Monday, September 15, 2008

Riding Along in My Artomobile

Don't you just hate it when some insane driver insists on driving so fast he's a menace to us all? What's he thinking? that he's the only car on the road? that his destination is more important than everyone else's?

And what about the driver who's so slow she's a danger? Dang! I don't really want to push someone who's clearly not comfortable doing the speed limit but jeeze! she's causing accidents left and right, and then just tooling along at her own non-speed, oblivious to all the havoc she's causing. This is especially annoying when she's using the merge lane at 40mph.

Bad as they are, consider the idiot who's driving exactly the same speed as you are. What a pain in the turbo he is! You can't get by him. He can't get by you. You're blocking everyone, just because he's dumb enough to be driving just like you are! Sheesh.

I was driving towards South Pasadena this morning when I saw a sign that said Left Lane Ends Soon. Having actually graduated from The Barbara Nicolazzo School of Perfect Driving, I eased into the right lane as soon as possible. Cars behind me were dashing into the left lane, whizzing by, ignoring the sign, so there was a jam at the point where the left lane actually did end, just like it promised it would. No way was I letting those non-sign-reading speed demons get ahead of me. I obeyed the warning. I'm not letting them in.

The more I sat in the still right lane, the hot breeze of the Left-Laners riffling through my hair, the more steamed I got. What? Rules are for people other than the Left-Laners? We who cooperate should sit silently while the Left-Laners cruise ahead of us, demanding more than their share -- demanding my share? Are they over there congratulating themselves on their savvy traffic moves?

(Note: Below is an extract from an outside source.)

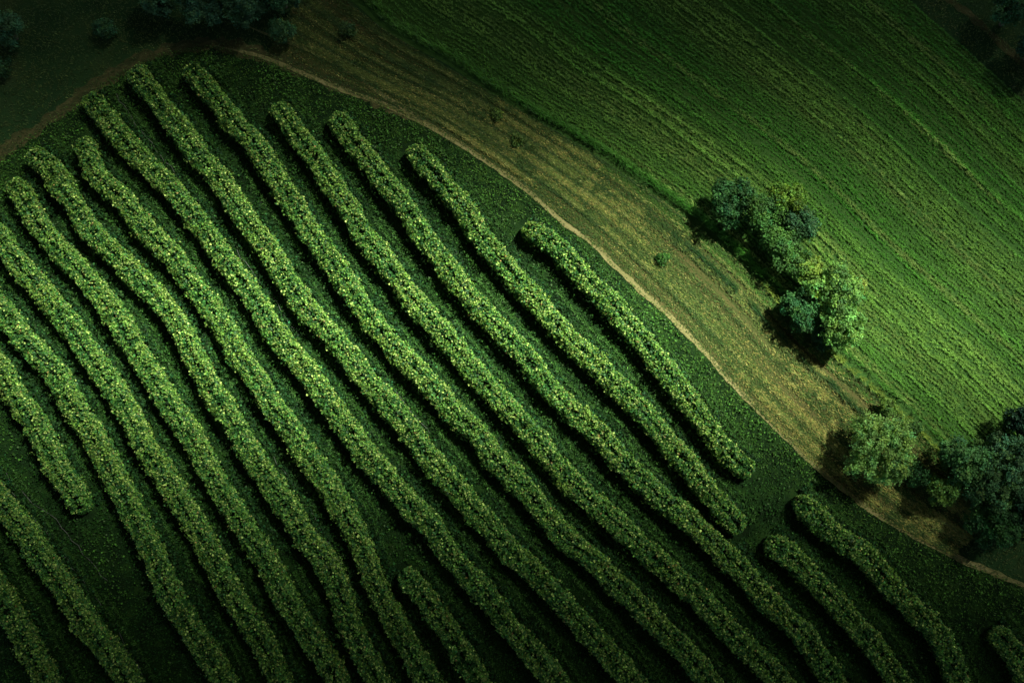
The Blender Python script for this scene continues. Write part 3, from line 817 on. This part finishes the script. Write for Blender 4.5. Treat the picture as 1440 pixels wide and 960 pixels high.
CL = "trees in the clump at the field edge"
WD = "trees of the copse at the right edge"
CN = "dark trees along the top edge"
SH = "shrubs in the meadow"
D_TEAL = (0.028, 0.095, 0.024); MID = (0.055, 0.155, 0.03); BLUE = (0.105, 0.24, 0.048); YEL = (0.095, 0.20, 0.024); BRT = (0.155, 0.31, 0.072); BRTY = (0.13, 0.23, 0.05)
TREES = [
    ("deciduous_tree", "dark green tree at the upper left end of the clump in the field edge", "tree", CL, 1028, 284, 30, 4.2, D_TEAL),
    ("deciduous_tree", "grey green tree with pale tufts at the clump's top, left of the yellow green tree", "tree", CL, 1074, 298, 29, 4.6, MID),
    ("deciduous_tree", "yellow green tree at the top right of the clump in the field edge", "tree", CL, 1108, 276, 23, 4.4, YEL),
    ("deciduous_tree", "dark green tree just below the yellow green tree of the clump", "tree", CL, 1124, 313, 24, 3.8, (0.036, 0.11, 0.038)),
    ("deciduous_tree", "mid green tree halfway down the clump at the field edge", "tree", CL, 1096, 338, 25, 3.8, MID),
    ("shrub", "small green bush in the narrow waist of the clump between its two big tree groups", "bush", CL, 1112, 368, 24, 3.6, (0.06, 0.155, 0.03)),
    ("deciduous_tree", "bright lime green small tree at the upper left of the lower tree group", "tree", CL, 1141, 385, 19, 4.2, (0.12, 0.225, 0.036)),
    ("deciduous_tree", "big pale blue green tree crowning the lower tree group of the clump", "tree", CL, 1172, 413, 37, 5.6, BLUE),
    ("deciduous_tree", "grey green tree at the lower right of the clump overhanging the crop", "tree", CL, 1182, 454, 31, 4.8, BLUE),
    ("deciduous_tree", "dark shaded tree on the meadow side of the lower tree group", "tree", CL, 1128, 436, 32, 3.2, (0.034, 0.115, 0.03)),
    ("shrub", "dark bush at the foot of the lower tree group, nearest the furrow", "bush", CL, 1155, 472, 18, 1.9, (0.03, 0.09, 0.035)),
    ("shrub", "lime green tuft of bush on the crop side of the big pale tree", "bush", CL, 1207, 403, 10, 2.6, (0.16, 0.25, 0.045)),
    ("deciduous_tree", "large bright green round tree standing alone by the path at right", "tree", None, 1240, 632, 47, 5.4, BRT),
    ("shrub", "small green bush at the crop edge above the lone round tree", "bush", None, 1248, 574, 13, 1.6, (0.075, 0.16, 0.03)),
    ("shrub", "small bush between the lone round tree and the right edge copse", "bush", None, 1284, 602, 11, 1.5, (0.06, 0.14, 0.03)),
    ("deciduous_tree", "small mid green tree between the lone round tree and the copse", "tree", WD, 1324, 690, 20, 3.2, (0.075, 0.165, 0.03)),
    ("shrub", "dark low bush just right of the lone round tree", "bush", WD, 1291, 668, 19, 2.0, D_TEAL),
    ("deciduous_tree", "blue green tree at the upper left of the copse, beside the crop", "tree", WD, 1358, 647, 34, 5.2, (0.055, 0.155, 0.045)),
    ("deciduous_tree", "blue green tree touching the right edge at the top of the copse", "tree", WD, 1416, 645, 32, 5.4, (0.055, 0.14, 0.055)),
    ("deciduous_tree", "pale tufted tree in the middle of the copse", "tree", WD, 1392, 690, 30, 4.8, (0.055, 0.14, 0.045)),
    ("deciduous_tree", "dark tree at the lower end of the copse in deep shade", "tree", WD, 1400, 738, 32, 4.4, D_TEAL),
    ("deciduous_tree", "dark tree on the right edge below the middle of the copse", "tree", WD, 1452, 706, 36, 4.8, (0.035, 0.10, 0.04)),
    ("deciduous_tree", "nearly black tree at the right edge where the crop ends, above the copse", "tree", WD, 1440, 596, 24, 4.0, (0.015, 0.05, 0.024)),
    ("deciduous_tree", "dark tree at the left end of the row along the top edge", "tree", CN, 222, -6, 30, 5.0, (0.035, 0.10, 0.05)),
    ("deciduous_tree", "dark tree cut by the top edge above the head of the highest hedge row pair", "tree", CN, 283, 8, 30, 5.2, (0.035, 0.10, 0.05)),
    ("deciduous_tree", "dark broad tree at the top edge next to the round bush", "tree", CN, 342, 2, 33, 5.2, (0.035, 0.10, 0.05)),
    ("deciduous_tree", "dark tree mostly cut off by the top edge, left of the round bush", "tree", CN, 392, -10, 26, 4.6, (0.03, 0.09, 0.04)),
    ("shrub", "round dark bush at the right end of the top edge trees", "bush", CN, 397, 44, 19, 2.4, (0.05, 0.13, 0.05)),
    ("deciduous_tree", "dark tree in the upper left corner", "tree", CN, 4, 36, 26, 4.4, (0.045, 0.12, 0.055)),
    ("shrub", "dark bush on the left edge below the corner tree", "bush", CN, 0, 92, 15, 1.8, (0.03, 0.085, 0.03)),
    ("shrub", "faint dark bush in the rough grass between the corner tree and the top edge trees", "bush", CN, 145, 42, 17, 1.6, (0.035, 0.095, 0.035)),
    ("deciduous_tree", "dark tree in the upper right corner beyond the field track", "tree", CN, 1430, 12, 30, 5.2, (0.035, 0.11, 0.045)),
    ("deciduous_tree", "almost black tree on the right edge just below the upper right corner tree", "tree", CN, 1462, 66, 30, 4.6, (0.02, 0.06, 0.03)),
    ("shrub", "upper of two small green shrubs in the striped meadow by the field edge", "shrub", SH, 697, 161, 7, 0.55, (0.085, 0.15, 0.03)),
    ("shrub", "lower of two small green shrubs in the striped meadow by the field edge", "shrub", SH, 727, 197, 7, 0.55, (0.085, 0.15, 0.03)),
    ("shrub", "dark green shrub on the bare brown patch of the meadow", "shrub", SH, 931, 365, 8, 0.4, (0.04, 0.12, 0.02)),
    ("shrub", "small shrub at the dark top end of the meadow near the field edge", "shrub", SH, 488, 42, 11, 1.0, (0.05, 0.11, 0.035)),
]
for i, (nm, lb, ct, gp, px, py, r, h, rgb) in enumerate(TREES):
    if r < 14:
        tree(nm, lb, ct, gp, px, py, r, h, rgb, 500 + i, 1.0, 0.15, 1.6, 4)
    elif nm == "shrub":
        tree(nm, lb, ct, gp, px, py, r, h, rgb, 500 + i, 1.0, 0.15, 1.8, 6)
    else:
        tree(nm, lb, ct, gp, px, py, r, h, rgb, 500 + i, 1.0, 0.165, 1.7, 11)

# ------------------------------------------------------------------ irrigation hoses lying in the alleys
HOSES = [
    ("thin pale irrigation hose beside the open grass patch at lower left", [(8, 665), (40, 700), (83, 735), (120, 780), (152, 815)]),
    ("thin pale irrigation hose along the row that skirts the lower left corner", [(3, 676), (43, 723), (100, 793), (150, 862), (200, 945)]),
    ("thin pale irrigation hose in the shaded alley below the brown track bend", [(163, 133), (180, 157), (203, 190), (233, 227), (262, 262)]),
    ("thin pale irrigation hose in the middle alley at left, half hidden by weeds", [(332, 352), (352, 378), (378, 412), (402, 446), (420, 472)]),
    ("thin pale irrigation hose in the alley left of the centre of the vineyard", [(540, 530), (562, 558), (582, 582), (604, 610)]),
    ("thin pale irrigation hose beside the narrow headed row near the bottom", [(384, 643), (412, 680), (440, 725), (468, 770)]),
]
for lb, pix in HOSES:
    pix = np.array(pix, float)
    l = catmull(P(pix[:, 0], pix[:, 1])[:, :2], 0.3)
    l = l + np.stack([noise(np.arange(len(l)) * .5, q, 0, 8) - .5 for q in (1, 5)], 1) * 0.25
    z = 0.05 + 0.12 * noise(np.arange(len(l)) * .7, 2, 0, 7)
    p3 = np.concatenate([l, z[:, None]], 1)
    c = p3[len(p3) // 2] * np.array([1, 1, 0])
    V, F = tube(p3 - c, 0.016, 6)
    o = link("irrigation_hose", mesh("irrigation_hose", V, F, M_HOSE, smooth=True), None, c)
    tag(o, lb, "hose", "irrigation hoses in the alleys")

Oh, I muttered and cursed! I jerked my hands around, although I confess that I did not use any recognized hand gestures because I'm simply not That Kind of Girl. Still, there were glares galore and snarls coming from my car.

My car. My art car. I've known since I started driving an art car that people expect me to be more generous in traffic. It's true. It even makes sense. Surely a car as cheerful as mine would be driven by someone who'd be happy to let the other driver in. Nothing wrong with generosity. In fact, there's plenty right with generosity. Courtesy on the road is just a good safety tool.

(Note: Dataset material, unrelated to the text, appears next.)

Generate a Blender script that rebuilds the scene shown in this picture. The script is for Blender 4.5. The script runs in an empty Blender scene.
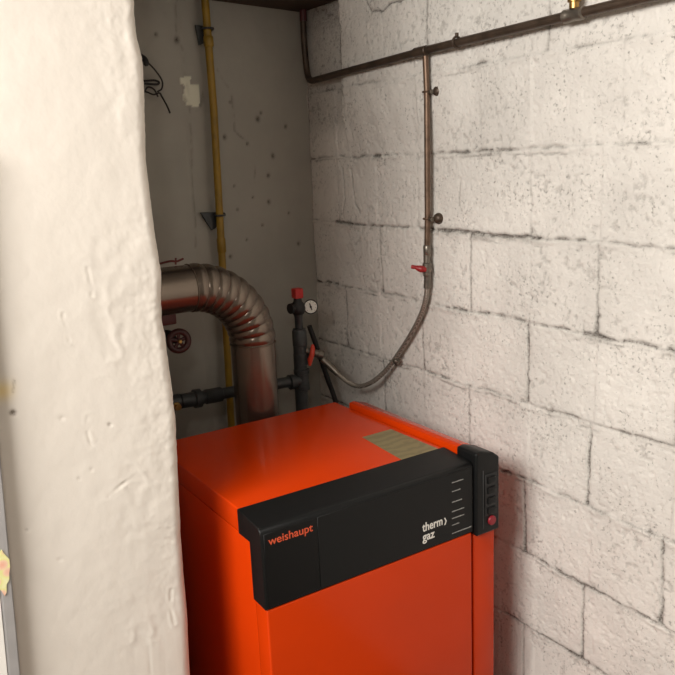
import bpy, bmesh, math, random
import numpy as np
from mathutils import Vector, Matrix
random.seed(7)
SC = bpy.context.scene
COL = SC.collection
PI = math.pi

# ------------------------------------------------------------------ noise
def vnoise(u, v, seed=0):
    """smooth value noise in -1..1 on numpy arrays"""
    rng = np.random.RandomState(seed + 11)
    T = rng.rand(256, 256) * 2 - 1
    ui = np.floor(u).astype(int); vi = np.floor(v).astype(int)
    fu = u - ui; fv = v - vi
    fu = fu * fu * (3 - 2 * fu); fv = fv * fv * (3 - 2 * fv)
    a = T[ui % 256, vi % 256]; b = T[(ui + 1) % 256, vi % 256]
    c = T[ui % 256, (vi + 1) % 256]; d = T[(ui + 1) % 256, (vi + 1) % 256]
    return (a * (1 - fu) + b * fu) * (1 - fv) + (c * (1 - fu) + d * fu) * fv

def fbm(u, v, seed=0, octs=4, gain=.5):
    s = 0; amp = 1; tot = 0; f = 1
    for o in range(octs):
        s = s + amp * vnoise(u * f + 17.3 * o, v * f + 5.1 * o, seed + o * 7)
        tot += amp; amp *= gain; f *= 2.03
    return s / tot

def seg_dist(U, V, a, b):
    ax, ay = a; bx, by = b
    dx, dy = bx - ax, by - ay
    L = dx * dx + dy * dy + 1e-12
    t = np.clip(((U - ax) * dx + (V - ay) * dy) / L, 0, 1)
    return np.hypot(U - ax - t * dx, V - ay - t * dy)

def poly_dist(U, V, pts):
    d = None
    for a, b in zip(pts[:-1], pts[1:]):
        e = seg_dist(U, V, a, b)
        d = e if d is None else np.minimum(d, e)
    return d

def sst(a, b, x):
    t = np.clip((x - a) / (b - a), 0, 1)
    return t * t * (3 - 2 * t)

# ------------------------------------------------------------------ materials
def lin(c):
    return tuple(((x / 255) / 12.92 if x / 255 <= .04045 else ((x / 255 + .055) / 1.055) ** 2.4) for x in c) + (1,)

def new_mat(name):
    m = bpy.data.materials.new(name); m.use_nodes = True
    nt = m.node_tree
    return m, nt, nt.nodes['Principled BSDF']

def N(nt, t, **kw):
    n = nt.nodes.new(t)
    for k, v in kw.items():
        if k.startswith('i_'): n.inputs[k[2:]].default_value = v
        else: setattr(n, k, v)
    return n

def ramp(nt, stops):
    n = nt.nodes.new('ShaderNodeValToRGB')
    e = n.color_ramp.elements
    e[0].position, e[0].color = stops[0]; e[1].position, e[1].color = stops[-1]
    for p, c in stops[1:-1]:
        x = e.new(p); x.color = c
    return n

def simple(name, rgb, rough=.5, metal=0, spec=.5, coat=0, var=.12, scale=30, bump=.0, bscale=200, rvar=.1):
    """procedural paint/metal: base colour with a soft noise variation in colour and gloss"""
    m, nt, p = new_mat(name)
    c = lin(rgb)
    tc = N(nt, 'ShaderNodeTexCoord')
    nz = N(nt, 'ShaderNodeTexNoise'); nz.inputs['Scale'].default_value = scale; nz.inputs['Detail'].default_value = 4
    nt.links.new(tc.outputs['Object'], nz.inputs['Vector'])
    r = ramp(nt, [(.3, tuple(x * (1 - var) for x in c[:3]) + (1,)), (.7, tuple(min(1, x * (1 + var)) for x in c[:3]) + (1,))])
    nt.links.new(nz.outputs['Fac'], r.inputs['Fac']); nt.links.new(r.outputs['Color'], p.inputs['Base Color'])
    mr = N(nt, 'ShaderNodeMapRange'); mr.inputs['To Min'].default_value = max(0, rough - rvar); mr.inputs['To Max'].default_value = min(1, rough + rvar)
    nt.links.new(nz.outputs['Fac'], mr.inputs['Value']); nt.links.new(mr.outputs['Result'], p.inputs['Roughness'])
    p.inputs['Metallic'].default_value = metal
    p.inputs['Specular IOR Level'].default_value = spec
    p.inputs['Coat Weight'].default_value = coat
    if bump:
        nb = N(nt, 'ShaderNodeTexNoise'); nb.inputs['Scale'].default_value = bscale; nb.inputs['Detail'].default_value = 3
        nt.links.new(tc.outputs['Object'], nb.inputs['Vector'])
        bp = N(nt, 'ShaderNodeBump'); bp.inputs['Strength'].default_value = bump; bp.inputs['Distance'].default_value = .002
        nt.links.new(nb.outputs['Fac'], bp.inputs['Height']); nt.links.new(bp.outputs['Normal'], p.inputs['Normal'])
    return m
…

Not this morning, though. This morning I didn't want to be nice.

I'm a fan of Byron Katie ( ). I agree with her: The only time I feel bad is when I'm having a thought that disagrees with reality. It's when I'm shoulding instead of ising. The reality is that people do reach for more than their share, and I'm one of them. Not to mention -- who can know the size of a share anyhow?

I absolutely know that there's a grand principle involved in this whole story, but I'm still too indignant (and righteously so) to figure it out right now.


Mark said...

I think we just gotta be who we are... how could anyone be some other that who they are?

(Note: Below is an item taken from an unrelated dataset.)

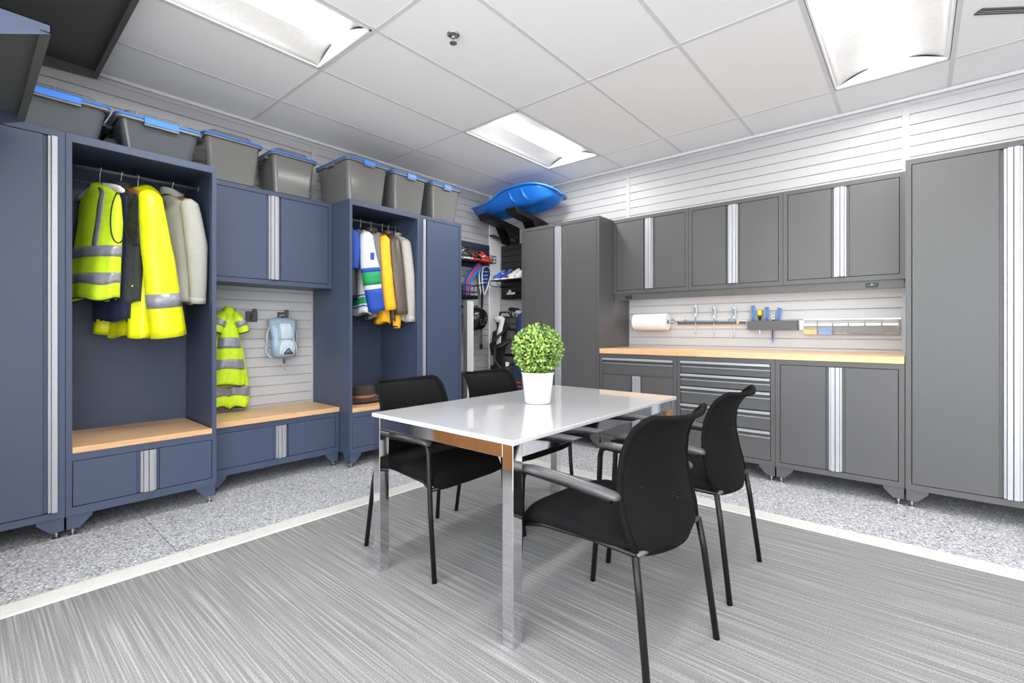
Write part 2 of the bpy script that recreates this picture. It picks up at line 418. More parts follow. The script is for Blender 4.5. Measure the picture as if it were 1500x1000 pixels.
for (i, j), lb in {(2, 3): 'lit recessed ceiling troffer over the hi-vis clothes locker, cut by the top edge', (2, 1): 'lit recessed ceiling troffer nearest the room corner, whole in view',
                   (6, 1): 'lit recessed ceiling troffer over the grey worktop', (6, 3): 'lit recessed troffer above the camera, out of the frame', (10, 1): 'lit recessed troffer far right near back wall, out of the frame',
                   (10, 3): 'lit recessed troffer far right near front wall, out of the frame'}.items():
    troffer(((GX[i] + GX[i + 1]) / 2, (GY[j] + GY[j + 1]) / 2, CZ), lb)

t = thing('fire_sprinkler', 'chrome pendent fire sprinkler head in the ceiling tile above the table', 'sprinkler', (2.061, -2.654, CZ))
build('escutcheon', MB().lathe([(0.038, 0.0), (0.036, -0.006), (0.026, -0.010), (0.016, -0.004)]), 'chrome', t, smooth=True)
build('body', MB().lathe([(0.011, -0.004), (0.011, -0.022), (0.007, -0.026)]), 'steel', t, smooth=True)
build('frame_arm', MB().tube([(0.012, 0, -0.02), (0.015, 0, -0.035), (0.004, 0, -0.05)], 0.0025, 6).tube([(-0.012, 0, -0.02), (-0.015, 0, -0.035), (-0.004, 0, -0.05)], 0.0025, 6), 'steel', t)
build('glass_bulb', MB().tube([(0, 0, -0.026), (0, 0, -0.046)], 0.0025, 6), 'red', t)
build('deflector', MB().lathe([(0.0215, -0.050), (0.0215, -0.053)]), 'steel', t)
t = thing('ceiling_vent', 'dark linear slot diffuser in the ceiling at the upper right', 'vent', (4.425, -0.892, CZ - 0.001), math.radians(37))
build('frame', MB().box(-0.13, 0.9, -0.024, -0.019, -0.006, 0.001).box(-0.13, 0.9, 0.019, 0.024, -0.006, 0.001).box(-0.136, -0.13, -0.024, 0.024, -0.006, 0.001), 'rack', t)
build('blade', MB().box(-0.13, 0.9, -0.007, -0.002, -0.004, 0.001).box(-0.13, 0.9, 0.008, 0.013, -0.004, 0.001), 'steel', t)
build('slot', B(-0.13, 0.9, -0.02, 0.02, -0.001, 0.0005), 'darkpanel', t)

# ------------------------------------------------------------------ cabinets (local: x = width, front at y=0, depth +y)
def foot(t, x, y, sx, sy, zt, m):
    """corner bracket with levelling foot; sx, sy point inwards"""
    g = 0.010; h = zt - 0.0005
    mb = MB().prism([(x, h), (x + sx * 0.108, h), (x + sx * 0.108, h - 0.018), (x + sx * 0.056, 0.040), (x, 0.040)], 'y', y + sy * g, y + sy * (g + 0.003))
    mb.prism([(y + sy * g, h), (y + sy * 0.10, h), (y + sy * 0.10, h - 0.018), (y + sy * 0.05, 0.040), (y + sy * g, 0.040)], 'x', x, x + sx * 0.003)
    f = build('foot', mb, m, t)
    cx, cy = x + sx * 0.030, y + sy * 0.034
    build('levelling_screw', MB().lathe([(0.005, 0.006), (0.005, 0.05)], (cx, cy, 0), 8).lathe([(0.010, 0.024), (0.010, 0.032)], (cx, cy, 0), 6).lathe([(0.019, 0.0), (0.019, 0.005), (0.008, 0.009)], (cx, cy, 0), 14), 'steel', f)
def feet(t, w, d, zt, m):
    for x, sx in ((0.002, 1), (w - 0.002, -1)):
        for y, sy in ((0.0, 1), (d, -1)): foot(t, x, y, sx, sy, zt, m)
def handle_v(dr, x, side, z0, z1):
    """full-height extruded pull: stepped inner rib and prouder outer rib; side=+1: the door's opening edge is at larger x"""
    s = side
    mb = MB().box(*sorted((x, x - s * 0.023)), -0.018, 0.012, z0, z1)
    mb.box(*sorted((x - s * 0.0235, x - s * 0.036)), -0.005, 0.012, z0, z1)
    build('handle', mb, 'alu', dr, bevel=0.0015, seg=1)
def door(t, x0, x1, z0, z1, side, m, hz=None):
    """side +1: pull at x1; -1: pull at x0"""
    g = 0.0035; z0 += g; z1 -= g
    a, b = (x0 + g, x1 - 0.055) if side > 0 else (x0 + 0.055, x1 - g)
    mb = MB().box(a, b, 0.001, 0.018, z0, z1)
    c, e = (b, x1 - 0.001) if side > 0 else (x0 + 0.001, a)
    mb.box(c, e, 0.012, 0.020, z0, z1)
    d = build('door', mb, m, t, bevel=0.0012, seg=1)
    handle_v(d, x1 - 0.0015 if side > 0 else x0 + 0.0015, side, z0 + 0.001, z1 - 0.001)
    return d
def drawer(t, x0, x1, z0, z1, m):
    g = 0.0035; z0 += g; z1 -= g
    d = build('drawer', MB().box(x0 + g, x1 - g, 0.001, 0.018, z0, z1 - 0.044).box(x0 + g, x1 - g, 0.014, 0.020, z1 - 0.044, z1), m, t, bevel=0.001, seg=1)
    build('handle', MB().box(x0 + g, x1 - g, -0.020, -0.004, z1 - 0.018, z1).box(x0 + g, x1 - g, -0.004, 0.014, z1 - 0.005, z1).box(x0 + g, x1 - g, -0.006, 0.014, z1 - 0.050, z1 - 0.043), 'alu', d, bevel=0.001, seg=1)
def carcass(t, w, d, z0, z1, m, sl=0.03, sr=0.03, rt=0.032, rb=0.036, rails=(), name='body', inner=True):
    """steel box with a front frame of stiles and rails"""
    e = 0.0012
    mb = MB().box(e, 0.016, 0.0, d, z0, z1).box(w - 0.016, w - e, 0.0, d, z0, z1)
    mb.box(0.016, w - 0.016, 0.0, d, z1 - 0.012, z1).box(0.016, w - 0.016, 0.0, d, z0, z0 + 0.012).box(0.016, w - 0.016, d - 0.012, d, z0 + 0.012, z1 - 0.012)
    mb.box(0.016, sl, 0.0, 0.02, z0 + 0.012, z1 - 0.012).box(w - sr, w - 0.016, 0.0, 0.02, z0 + 0.012, z1 - 0.012)
    mb.box(sl, w - sr, 0.0, 0.02, z1 - rt, z1 - 0.012).box(sl, w - sr, 0.0, 0.02, z0 + 0.012, z0 + rb)
    for a, b in rails: mb.box(sl, w - sr, 0.0, 0.02, a, b)
    mb.box(0.016, w - 0.016, 0.03, 0.036, z0 + 0.012, z0 + 0.02)
    return build(name, mb, m, t)
RZ = pi / 2
ZB = 0.112; ZT = 2.165; XFR = 0.624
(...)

I thought my driving habits may change since you so dramatically changed the appearance of my car, that perhaps I would become more forgiving of erratic or presumptive driving patterns of other drivers; it simply has not happened... I'm still driving at a pace marginally accelerated above the speed limit and I have the same degree of impatience with driving habits which I consider to be obstructive, stupid or otherwise inappropriate. Truthfully, I'm not really surprised. People do notice me more. Maybe the ones who recognize me now are even taking a moment to get the hell out of my way... you know, like, "uh oh, watch out, here comes that overly aggressive bastard again; we'll if just let him through, he'll be gone in moment & I can then just continue along merrily"

skymetalsmith said...

Those leftlaners are probably on their cell phones.

I can see a parallel to your story and Wall Street now deciding to take more than their share.